“Bono and Brad Pitt Need Your Help!”
I spend a good chunk of my waking hours grousing about how little attention most people pay to Africa. And then everyone pays attention for a few days and I grouse again. This is yet another reason why I don’t get invited to cocktail parties.
20 years after Live Aid, Bob Geldof tells us that Live 8 is not Live Aid 2. (For one thing, it’s six bigger.) Live Aid, you see, was about charity. Live 8 is part of “the long walk to justice”. Which means, if I’m reading the website correctly, that it’s about charity, debt relief and fair trade. All of which leaders of the G-8 will spontaneously grant to African nations when thousands of people don white arm bands, attend rock concerts and “make our voices heard in unison”.
(Evidently, what we really, really want is for Coldplay to sing “Yellow” rather than anything off of “X&Y”.)

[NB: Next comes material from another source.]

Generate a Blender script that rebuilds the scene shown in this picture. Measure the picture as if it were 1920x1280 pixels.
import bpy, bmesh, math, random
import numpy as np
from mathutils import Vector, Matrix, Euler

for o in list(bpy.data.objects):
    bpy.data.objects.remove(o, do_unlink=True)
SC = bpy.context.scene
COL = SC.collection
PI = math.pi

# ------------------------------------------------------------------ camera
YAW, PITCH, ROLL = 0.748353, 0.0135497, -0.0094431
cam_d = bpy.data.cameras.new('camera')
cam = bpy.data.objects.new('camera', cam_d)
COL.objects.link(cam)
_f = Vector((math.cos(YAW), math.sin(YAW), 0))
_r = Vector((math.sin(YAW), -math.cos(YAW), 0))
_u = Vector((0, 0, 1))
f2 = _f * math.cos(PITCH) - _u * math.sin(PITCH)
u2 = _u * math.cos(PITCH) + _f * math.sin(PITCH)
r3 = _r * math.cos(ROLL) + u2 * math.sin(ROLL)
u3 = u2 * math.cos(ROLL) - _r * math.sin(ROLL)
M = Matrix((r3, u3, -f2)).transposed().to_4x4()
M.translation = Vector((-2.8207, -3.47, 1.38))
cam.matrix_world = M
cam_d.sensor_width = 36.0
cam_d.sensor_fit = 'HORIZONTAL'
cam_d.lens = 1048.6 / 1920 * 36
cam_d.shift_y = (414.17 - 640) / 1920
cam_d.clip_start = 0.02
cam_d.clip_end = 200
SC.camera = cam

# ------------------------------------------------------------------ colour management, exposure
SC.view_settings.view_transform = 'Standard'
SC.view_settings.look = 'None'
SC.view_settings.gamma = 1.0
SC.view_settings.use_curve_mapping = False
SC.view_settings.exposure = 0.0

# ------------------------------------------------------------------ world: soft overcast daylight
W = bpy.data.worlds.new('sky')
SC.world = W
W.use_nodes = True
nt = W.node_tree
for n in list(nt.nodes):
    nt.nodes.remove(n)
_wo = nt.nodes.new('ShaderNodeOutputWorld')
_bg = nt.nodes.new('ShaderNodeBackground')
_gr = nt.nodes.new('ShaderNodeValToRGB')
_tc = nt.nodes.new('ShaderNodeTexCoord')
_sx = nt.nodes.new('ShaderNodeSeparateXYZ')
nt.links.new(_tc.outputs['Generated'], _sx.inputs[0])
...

Look, debt relief is a halfway decent idea, if it’s done in a way that doesn’t ruin a nation’s credit rating and prevent them from borrowing in the future. (Rich nations borrow money, too. Lots and lots of money, in our case.)
A doubling of international aid would likely be a good thing, if said aid weren’t tied to purchasing goods from the donor nation, and if someone can figure out how to give aid to the people of Zimbabwe, say, without giving said money to Mugabe. (Or maybe not. Economist Helen Hughes offers the very reasonable argument that aid and economic growth are inversely correlated…)
And I certainly agree that economic change in Africa is going to require a massive overhaul of global trading rules, where the US and Europe give up farm subsidies as developing nations drop import barriers. (And given that the US can’t seem to give up the sugar subsidies and tariffs that benefit roughly 6,000 farmers at the expense of all the sugar exporters in Latin America, I’m not holding my breath…)
I just wonder whether the whole process really needs to involve Robbie Williams. Or whether it wouldn’t benefit from the involvement of a few more Africans.
Peter Gabriel – who’s done a genuinely excellent job of bringing African musical talent to the attention of Northern audiences through his WOMAD festival and Real World label – was so pissed off by the absence of African artists on the original Live 8 lineup that he guilted Geldolf into adding a parallel event, “Africa Calling”, which has an all-African lineup. It’s unclear whether anyone’s going to schlep from London to Cornwall to catch the second show, or whether TV networks will interupt Snoop Dogg’s duet with Elton John to cut over to Angelique Kidjo.
Gabriel gave some insight into what Sir Bob must have been thinking when he put together a concert to benefit Africa with only one African (Youssou N’Dour) on the bill:
“Bob’s sole criteria is that he has to keep millions of eyes around the world glued to the television and he felt if it was some remote part of China or Latin America, if it was an unknown artist … people might switch off,” he told Sky TV. “So if they didn’t sell 10 million records they weren’t going to be invited. I don’t agree that’s the right thing to do, but I fully understand.”
In other words, the sorts of people Geldof is hoping to reach are so attuned to African issues, concerns and culture that they can be expected to turn the channel if Daara J were opening for Velvet Revolver.
No matter how dumb you think the leaders of the G-8 nations are, they’re not dumb enough to conclude that people are flocking to a rock concert because of their passion for reforming trade policy. Perhaps if thousands of people were marching in the streets to demand an end to EU dairy subsidies rather than to see U2…
When well-meaning rich guys do something to “benefit Africa”, it’s become traditional for the news media to interview “average” Africans about the event. And Reuters and the BBC both rose to the challenge, the BBC with “Do Ghanaians care about Live 8?” and Reuters with Bob who? Live 8 bemuses Africans, some want more. They’re not bad articles in the grand scheme of things – BBC finds a researcher with an Accra-based think tank who’s enthusiastic about Live 8, as well as the predictable plantain seller who thinks Bob Geldof is Bob Marley.
But in the age of citizen journalism, it’s pretty easy to hear what smart, opinionated Africans think about Live 8 directly from their blogs. I just did a roundup of African bloggers writing about Live 8 over at Global Voices. You may be unsurprised to discover that, generally speaking, there’s less enthusiasm for Live 8 on the continent than there is in the US or UK.
While it’s admirable that thousands of bloggers have added Technorati badges to their pages to promote Live 8, to support African debt relief or to try to revive Bob Geldof’s career. But it would be a damn sight more useful and transformative if bloggers would go a step further and start reading some African bloggers… perhaps starting with some of the folks who are justifiably skeptical about the value of yet another rock concert. Allow me to recommend Thinker’s Room’s “Live Aid? Please!”, Sokari Ekine’s “Live 8419″ or Gerald Caplan’s brilliant piece in Pambazuka.
Or you could brush off your old Bob Geldof recordings:
“And there won’t be snow in Africa this Christmastime
The greatest gift they’ll get this year is life (Oooh)
Where nothing ever grows
No rain or rivers flow
Do they know it’s Christmastime at all?”